Peace was born in Kenya in a family of Rwandan refugees who came back to their ancestral land in 2003. Peace joined the FAWE School in 2004. “Now, my parents had to pay my school fees every quarter because secondary education is not free. Having moved to Rwanda a year earlier and still trying to establish a life here, raising school fees was a struggle for my parents. There were times when we were late on our payments,” Peace remembers.
Worried about having to drop out from school for lack of money and to ease the financial burden on her parents, Peace started to inquire about opportunities to get external support for her education. From other students, Peace learned about the AGSP, a key component of the U.S. President’s Africa Education Initiative that aims to address the constraints to the millions of school-aged children in Africa who do not attend school, with the majority of latter being girls. At the time, there were 29 students at the FAWE School who were receiving the scholarship. [Note: The total number of students countrywide who were receiving the AGSP scholarship in 2004 was 1,500. The current number of the FAWE School students who are receiving the AGSP scholarship is 57.]
Subsequently, Peace talked to the school headmaster and found out more details about the program and what it took to become a beneficiary. She applied for the scholarship; and in 2005--based on her excellent academic performance and the economic hardships of her family--Peace became a beneficiary of the scholarship. According to Peace, the scholarship that pays her tuition, transport to and from school, stationery, toiletries, and some pocket money was an enormous financial relief for her family that was trying to make ends meet.
Peace proudly notes that she is taking science subjects: mathematics, chemistry, and physics as her majors and that she is getting high grades. Doing well in science subjects, let alone being enrolled in school, is a great achievement for a girl like Peace in Rwanda. Although the country has made significant strides toward ensuring equal access to education for girls and boys, girl students continue to lag behind in educational achievement and access, particularly at the secondary and tertiary levels.

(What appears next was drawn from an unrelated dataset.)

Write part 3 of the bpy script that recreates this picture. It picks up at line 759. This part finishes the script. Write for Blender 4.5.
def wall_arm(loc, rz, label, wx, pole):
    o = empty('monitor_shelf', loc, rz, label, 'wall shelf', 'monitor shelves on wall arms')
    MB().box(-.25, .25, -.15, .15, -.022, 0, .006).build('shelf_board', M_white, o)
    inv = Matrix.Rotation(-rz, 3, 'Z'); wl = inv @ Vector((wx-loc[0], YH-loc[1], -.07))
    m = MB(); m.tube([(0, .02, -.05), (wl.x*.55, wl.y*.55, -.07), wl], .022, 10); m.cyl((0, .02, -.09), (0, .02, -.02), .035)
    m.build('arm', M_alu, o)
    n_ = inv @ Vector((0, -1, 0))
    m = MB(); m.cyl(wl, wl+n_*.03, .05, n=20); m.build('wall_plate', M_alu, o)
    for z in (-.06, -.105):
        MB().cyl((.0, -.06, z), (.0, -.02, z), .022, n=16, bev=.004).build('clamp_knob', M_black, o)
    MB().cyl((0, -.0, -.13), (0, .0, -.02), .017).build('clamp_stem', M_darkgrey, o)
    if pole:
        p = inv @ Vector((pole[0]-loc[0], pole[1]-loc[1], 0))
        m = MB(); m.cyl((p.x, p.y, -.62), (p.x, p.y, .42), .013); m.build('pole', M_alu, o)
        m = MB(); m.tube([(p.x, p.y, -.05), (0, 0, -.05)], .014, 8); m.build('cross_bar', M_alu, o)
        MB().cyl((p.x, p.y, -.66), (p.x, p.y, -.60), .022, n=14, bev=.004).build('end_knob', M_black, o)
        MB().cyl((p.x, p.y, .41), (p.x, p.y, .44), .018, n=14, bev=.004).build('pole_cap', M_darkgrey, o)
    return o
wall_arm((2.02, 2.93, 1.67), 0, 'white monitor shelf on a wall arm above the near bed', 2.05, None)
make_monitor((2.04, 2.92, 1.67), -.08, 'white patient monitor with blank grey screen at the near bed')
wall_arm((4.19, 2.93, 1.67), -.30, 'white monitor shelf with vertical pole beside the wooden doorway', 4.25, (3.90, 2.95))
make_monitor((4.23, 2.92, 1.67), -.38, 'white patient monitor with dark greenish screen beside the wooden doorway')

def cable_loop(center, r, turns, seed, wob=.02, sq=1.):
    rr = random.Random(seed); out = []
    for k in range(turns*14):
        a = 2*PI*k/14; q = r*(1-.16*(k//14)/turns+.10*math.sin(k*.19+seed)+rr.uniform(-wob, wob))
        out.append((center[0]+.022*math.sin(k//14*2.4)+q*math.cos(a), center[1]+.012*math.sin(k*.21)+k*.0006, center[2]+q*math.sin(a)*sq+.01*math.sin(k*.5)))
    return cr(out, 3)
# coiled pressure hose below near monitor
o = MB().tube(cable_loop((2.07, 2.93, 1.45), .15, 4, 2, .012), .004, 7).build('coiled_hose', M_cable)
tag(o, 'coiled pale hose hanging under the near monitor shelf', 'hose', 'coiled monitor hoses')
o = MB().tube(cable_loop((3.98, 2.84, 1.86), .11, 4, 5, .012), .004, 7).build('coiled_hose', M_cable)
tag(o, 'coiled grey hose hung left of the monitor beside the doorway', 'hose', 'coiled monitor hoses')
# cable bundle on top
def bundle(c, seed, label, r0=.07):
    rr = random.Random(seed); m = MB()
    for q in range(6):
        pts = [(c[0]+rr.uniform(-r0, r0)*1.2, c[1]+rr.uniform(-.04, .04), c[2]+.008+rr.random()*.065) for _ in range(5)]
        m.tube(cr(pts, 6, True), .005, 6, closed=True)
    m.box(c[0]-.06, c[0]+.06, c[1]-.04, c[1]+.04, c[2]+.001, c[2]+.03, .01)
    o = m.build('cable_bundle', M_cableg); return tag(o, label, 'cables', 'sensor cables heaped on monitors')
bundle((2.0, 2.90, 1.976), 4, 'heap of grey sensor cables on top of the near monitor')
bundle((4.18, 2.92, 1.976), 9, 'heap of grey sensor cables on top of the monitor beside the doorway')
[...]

Peace is fascinated with science and dreams to become a doctor or an engineer so that she can apply science in her life for the benefit of her countrymen. Science subjects are practical according to Peace, as Rwanda is trying to develop its science and technology in pursuit of its goal of shifting from an agriculture-based to a service-based economy. She asserts that “With sciences, you study about things that exist around you; and through experiments you can develop your own things.”